Estas actitudes están en la base de los proyectos de Bentham para la ordenación judicial. El primero fue un plan elaborado para la Asamblea Nacional francesa en diciembre de 1789 y el último una propuesta de 1822 a «todas las naciones que profesen opiniones liberales» (Bentham, 1789, 1822). Bentham asumía que, uniendo «los principios de la moral y las leyes», bastaría la psicología individual (sobre todo la psicología «asociacionista» de David Hartley) para fundamentar la teoría social y las políticas públicas. En términos generales, el sistema de Bentham partía de un desprecio olímpico hacia la historia, de una teoría simplista de la conducta humana y de una estrategia legislativa guiada por el «cálculo» de placeres y dolores y el concomitante principio de utilidad; unidos a su enfoque lógico-intuitivo, podían ofrecer una alternativa «radical» tanto a la escuela histórica del derecho como al iusnaturalismo. Sus seguidores consideraban a Bentham el teórico supremo de la ciencia de la legislación. Otros, como William Hazlitt, veían en él a «un niño», a un signo desafortunado de los tiempos (Hazlitt, 1828, p. 172).

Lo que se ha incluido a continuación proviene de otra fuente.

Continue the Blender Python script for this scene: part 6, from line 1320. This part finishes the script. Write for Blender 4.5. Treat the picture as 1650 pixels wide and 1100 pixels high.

John Austin, discípulo de Bentham, aplicó sus ideas más directamente al derecho. Sus Lectures on Jurisprudence llevan un subtítulo tomado de Gustav Hugo: La filosofía del derecho positivo. Austin estaba, sin embargo, en las antípodas de la Escuela Histórica y de su reverencia hacia la costumbre popular como fuente última de la ley. Consideraba Austin que la costumbre no se convertía en ley por medio del consentimiento de los gobernados sino por orden del Estado. Tampoco la «interpretación» matizaba el argumento, pues no implicaba más que «establecer nuevas leyes bajo la apariencia de explicar las antiguas» (Austin, 1873, I, p. 27; Morrison, 1982), algo que no consideraba objetable. «No comprendo cómo una persona que ha estudiado el tema puede suponer que la sociedad hubiera sobrevivido si los jueces no hubieran aplicado el derecho, o crea que existe peligro alguno en concederles un poder que han ejercido, de hecho, para compensar la negligencia o la incapacidad del legislador» (Austin, 1873, I, p. 191).